Christ, in His life on earth, wholly human and wholly God, was transparent to those who believed in Him so that the power of the invisible Trinity could reach and act on them directly and immediately through the Son's visible humanity, inspiring, converting, healing and saving. There was a stupefying, terrifying glimpse of the reality of His transparency to the Godhead at His Transfiguration. The disciples could not grasp what they saw and when He came back down the hill He had to reassure them with comforting words, 'It is only me, don't be scared'. When His suffering ended and He was risen, never to suffer or die again, He became so fully, so utterly and eternally transparent to the Father and the Holy Spirit that His friends at last grasped His words, 'Anyone who has seen me, has seen the Father'. In Him and through Him, they knew that they saw God.

I look to my horizon, yearning to see the face of God as they did, and I fail because I am a limited creature and must wait for that longed-for vision. But even now, beyond every one of my horizons, far and near, the invisible Godhead is. I look at you and I see a beautiful creature placed in my field of vision by the One who created us both for love's sake and who is constantly and eternally looking at you, and me, with ineffable, infinite love. He commands me to try to see you through His eyes. You, and every other person alive. I can have no enemies among humankind. I must love, too, and care for all creation because God loved it all into being: every sparrow, every blade of grass, every star, every person, for love's sake.

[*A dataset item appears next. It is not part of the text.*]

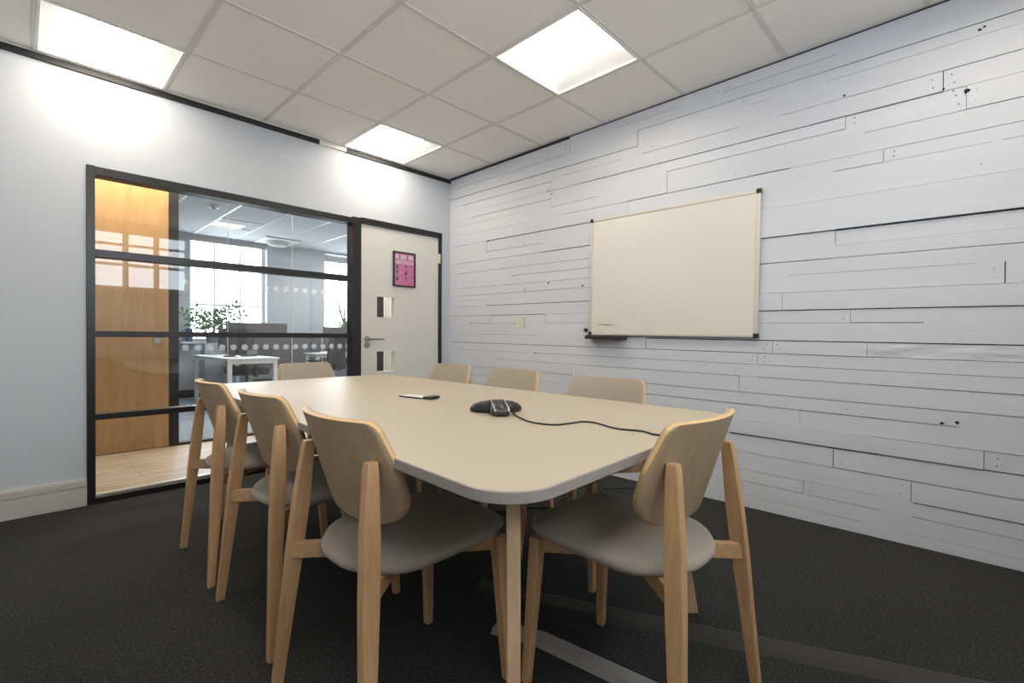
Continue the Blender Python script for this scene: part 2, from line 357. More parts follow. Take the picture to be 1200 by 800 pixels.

So I look at the horizon, at you, at the tree swaying in the breeze beyond my window, at my sweet cat, and Love is right there, just on the other side of each, where my vision cannot go. Because each is my horizon and the beginning of the invisible, each is to be cherished because loved by God and placed before me by the Creator as an indicator of his eternal love.

I close my eyes to bring my horizon as close to me as possible and there is Love, the Holy Spirit of God, breathing Love.